Skip links

A Metaphor

Looking at the Brooklyn Bridge from the waterfront on the Brooklyn side:

Each of the four main cables is attached to one of the four deck-stiffening trusses below by the vertical suspender cables. The towers are separately attached to the trusses by the diagonal brace cables in the same four planes as the suspender cables. (The planes defined by the center pair of cables are not vertical; those defined by the outer pair of cables are either vertical or close enough to it that the difference is not perceptible.) The Brooklyn tower is just out of frame to the right, and that ugly glob on the lower left is a maintenance platform suspended from the deck.

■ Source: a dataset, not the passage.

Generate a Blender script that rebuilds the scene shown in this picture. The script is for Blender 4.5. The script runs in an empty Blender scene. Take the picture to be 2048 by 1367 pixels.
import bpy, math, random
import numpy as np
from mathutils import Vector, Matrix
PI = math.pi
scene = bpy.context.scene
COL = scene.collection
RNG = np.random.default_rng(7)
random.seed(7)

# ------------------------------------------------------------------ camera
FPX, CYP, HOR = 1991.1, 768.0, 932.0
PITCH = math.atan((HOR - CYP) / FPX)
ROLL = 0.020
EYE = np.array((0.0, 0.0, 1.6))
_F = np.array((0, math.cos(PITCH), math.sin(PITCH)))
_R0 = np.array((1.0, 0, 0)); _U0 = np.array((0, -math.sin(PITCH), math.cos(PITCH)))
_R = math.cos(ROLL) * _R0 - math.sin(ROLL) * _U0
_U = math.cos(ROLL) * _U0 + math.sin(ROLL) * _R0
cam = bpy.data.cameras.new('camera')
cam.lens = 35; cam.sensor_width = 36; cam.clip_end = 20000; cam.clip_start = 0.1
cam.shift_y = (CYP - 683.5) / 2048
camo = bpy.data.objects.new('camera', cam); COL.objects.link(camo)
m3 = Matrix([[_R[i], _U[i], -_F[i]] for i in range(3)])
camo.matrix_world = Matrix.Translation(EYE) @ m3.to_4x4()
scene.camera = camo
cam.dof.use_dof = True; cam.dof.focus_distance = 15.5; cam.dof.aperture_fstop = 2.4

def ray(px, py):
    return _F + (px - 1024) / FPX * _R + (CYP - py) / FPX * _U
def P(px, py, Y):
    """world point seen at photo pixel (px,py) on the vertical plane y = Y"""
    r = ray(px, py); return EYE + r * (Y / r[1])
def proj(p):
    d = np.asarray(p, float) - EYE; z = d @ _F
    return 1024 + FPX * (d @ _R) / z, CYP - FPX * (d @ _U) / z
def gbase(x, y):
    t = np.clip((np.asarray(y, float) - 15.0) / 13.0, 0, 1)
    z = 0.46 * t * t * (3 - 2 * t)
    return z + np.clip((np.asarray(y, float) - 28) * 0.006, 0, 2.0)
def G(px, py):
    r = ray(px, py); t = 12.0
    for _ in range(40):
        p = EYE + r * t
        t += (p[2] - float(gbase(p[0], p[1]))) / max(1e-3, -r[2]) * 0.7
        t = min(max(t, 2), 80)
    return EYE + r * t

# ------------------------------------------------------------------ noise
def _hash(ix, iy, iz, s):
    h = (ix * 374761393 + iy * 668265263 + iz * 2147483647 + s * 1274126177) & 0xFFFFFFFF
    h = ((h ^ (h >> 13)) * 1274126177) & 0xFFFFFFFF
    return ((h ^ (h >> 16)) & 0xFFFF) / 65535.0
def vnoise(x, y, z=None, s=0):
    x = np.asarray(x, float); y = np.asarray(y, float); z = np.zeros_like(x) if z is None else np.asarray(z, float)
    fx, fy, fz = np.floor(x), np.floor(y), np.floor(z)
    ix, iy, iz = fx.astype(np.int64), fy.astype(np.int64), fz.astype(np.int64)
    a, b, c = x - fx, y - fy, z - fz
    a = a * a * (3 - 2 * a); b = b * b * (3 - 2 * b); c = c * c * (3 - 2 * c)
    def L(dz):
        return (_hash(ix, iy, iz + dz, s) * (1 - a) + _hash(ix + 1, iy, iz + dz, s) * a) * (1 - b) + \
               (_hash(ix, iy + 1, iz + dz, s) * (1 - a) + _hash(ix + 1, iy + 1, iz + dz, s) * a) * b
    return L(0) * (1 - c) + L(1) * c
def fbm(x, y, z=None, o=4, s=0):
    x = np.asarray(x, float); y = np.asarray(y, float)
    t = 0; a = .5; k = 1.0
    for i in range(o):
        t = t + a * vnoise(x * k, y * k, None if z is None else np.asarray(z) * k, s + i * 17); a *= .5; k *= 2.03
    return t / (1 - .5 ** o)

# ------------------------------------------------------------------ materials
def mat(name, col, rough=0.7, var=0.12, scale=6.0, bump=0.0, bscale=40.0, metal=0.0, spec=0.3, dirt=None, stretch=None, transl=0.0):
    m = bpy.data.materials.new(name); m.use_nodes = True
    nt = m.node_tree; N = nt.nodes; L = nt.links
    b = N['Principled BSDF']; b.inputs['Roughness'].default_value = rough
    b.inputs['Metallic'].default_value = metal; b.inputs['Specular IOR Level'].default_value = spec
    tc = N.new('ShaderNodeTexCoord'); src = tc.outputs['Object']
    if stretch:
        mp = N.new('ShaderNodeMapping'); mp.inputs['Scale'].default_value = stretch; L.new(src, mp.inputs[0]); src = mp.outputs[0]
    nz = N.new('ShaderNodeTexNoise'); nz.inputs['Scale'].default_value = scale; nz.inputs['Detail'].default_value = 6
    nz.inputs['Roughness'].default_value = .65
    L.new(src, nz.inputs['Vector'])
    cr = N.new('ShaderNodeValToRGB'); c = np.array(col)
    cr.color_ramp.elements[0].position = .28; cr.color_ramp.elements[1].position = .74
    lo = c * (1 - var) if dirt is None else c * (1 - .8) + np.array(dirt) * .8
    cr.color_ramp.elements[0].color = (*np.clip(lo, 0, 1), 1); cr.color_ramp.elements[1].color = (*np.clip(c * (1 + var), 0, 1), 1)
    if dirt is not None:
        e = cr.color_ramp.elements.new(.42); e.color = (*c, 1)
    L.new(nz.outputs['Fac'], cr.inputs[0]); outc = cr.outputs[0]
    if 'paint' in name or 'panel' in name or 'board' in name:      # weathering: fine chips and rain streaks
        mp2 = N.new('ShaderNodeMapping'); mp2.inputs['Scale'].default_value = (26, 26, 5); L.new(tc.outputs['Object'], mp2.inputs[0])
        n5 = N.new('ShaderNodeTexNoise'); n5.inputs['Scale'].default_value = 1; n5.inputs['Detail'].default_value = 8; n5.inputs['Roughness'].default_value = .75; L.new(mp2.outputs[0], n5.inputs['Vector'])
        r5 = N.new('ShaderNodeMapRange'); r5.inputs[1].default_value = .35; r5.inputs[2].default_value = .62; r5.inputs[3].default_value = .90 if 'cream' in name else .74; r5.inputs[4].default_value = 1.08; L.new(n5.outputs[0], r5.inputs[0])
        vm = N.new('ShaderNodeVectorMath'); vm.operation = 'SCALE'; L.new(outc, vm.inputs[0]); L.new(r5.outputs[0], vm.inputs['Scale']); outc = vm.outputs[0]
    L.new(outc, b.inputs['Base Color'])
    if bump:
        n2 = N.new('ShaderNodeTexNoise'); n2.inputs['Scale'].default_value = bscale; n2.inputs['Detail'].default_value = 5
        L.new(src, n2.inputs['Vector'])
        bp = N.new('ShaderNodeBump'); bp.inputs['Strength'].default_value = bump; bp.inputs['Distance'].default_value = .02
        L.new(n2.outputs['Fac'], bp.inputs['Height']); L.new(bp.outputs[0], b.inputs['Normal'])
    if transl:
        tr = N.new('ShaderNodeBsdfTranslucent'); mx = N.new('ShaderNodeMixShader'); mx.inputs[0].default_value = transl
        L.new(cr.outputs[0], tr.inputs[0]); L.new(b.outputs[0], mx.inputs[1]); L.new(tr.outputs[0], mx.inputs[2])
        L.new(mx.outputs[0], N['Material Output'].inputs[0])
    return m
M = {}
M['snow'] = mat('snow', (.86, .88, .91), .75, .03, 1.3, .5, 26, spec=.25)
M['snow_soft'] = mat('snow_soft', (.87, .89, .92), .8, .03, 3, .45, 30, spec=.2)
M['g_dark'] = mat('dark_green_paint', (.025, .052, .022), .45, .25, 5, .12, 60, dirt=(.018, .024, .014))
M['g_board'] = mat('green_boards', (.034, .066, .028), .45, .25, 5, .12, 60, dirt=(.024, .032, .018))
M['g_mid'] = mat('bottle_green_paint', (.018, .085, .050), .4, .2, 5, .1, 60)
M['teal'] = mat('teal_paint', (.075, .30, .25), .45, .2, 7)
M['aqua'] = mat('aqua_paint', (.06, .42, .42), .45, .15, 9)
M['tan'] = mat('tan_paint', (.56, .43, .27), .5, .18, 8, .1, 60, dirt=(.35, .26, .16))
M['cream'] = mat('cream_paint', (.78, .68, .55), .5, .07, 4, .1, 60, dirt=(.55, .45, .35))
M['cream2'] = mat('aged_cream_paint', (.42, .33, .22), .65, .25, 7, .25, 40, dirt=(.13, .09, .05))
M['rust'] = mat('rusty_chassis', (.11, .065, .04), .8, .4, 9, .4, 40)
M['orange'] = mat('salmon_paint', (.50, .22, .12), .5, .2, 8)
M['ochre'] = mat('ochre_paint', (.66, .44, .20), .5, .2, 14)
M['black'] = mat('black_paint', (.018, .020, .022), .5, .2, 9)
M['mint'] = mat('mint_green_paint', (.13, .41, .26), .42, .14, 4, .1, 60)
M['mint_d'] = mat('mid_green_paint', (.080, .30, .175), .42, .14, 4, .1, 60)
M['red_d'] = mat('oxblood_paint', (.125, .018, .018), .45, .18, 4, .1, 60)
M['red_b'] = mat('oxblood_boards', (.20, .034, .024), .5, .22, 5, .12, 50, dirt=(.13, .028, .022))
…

Warning: heavy-handed metaphor approaching fast! The location of each one of those cables was very carefully considered in the design and was very carefully made real, first in the original construction and then in various repairs to the suspender and brace cables and charges to the trusses. But from this angle, with the four not-exactly-parallel planes of cables running close to vertical and in four separate fans, it’s a huge mess. It looks like an explosion in a harp factory. The rationality of a design is not always visible and in some designs may be difficult to see from any angle. But it’s a mistake to assume that seeing a mess means there is nothing but a mess present. Changing your angle – real in this case (go up on the bridge deck and the cable layout suddenly looks more logical) and metaphorical in others – will change how you perceive the logic of a design.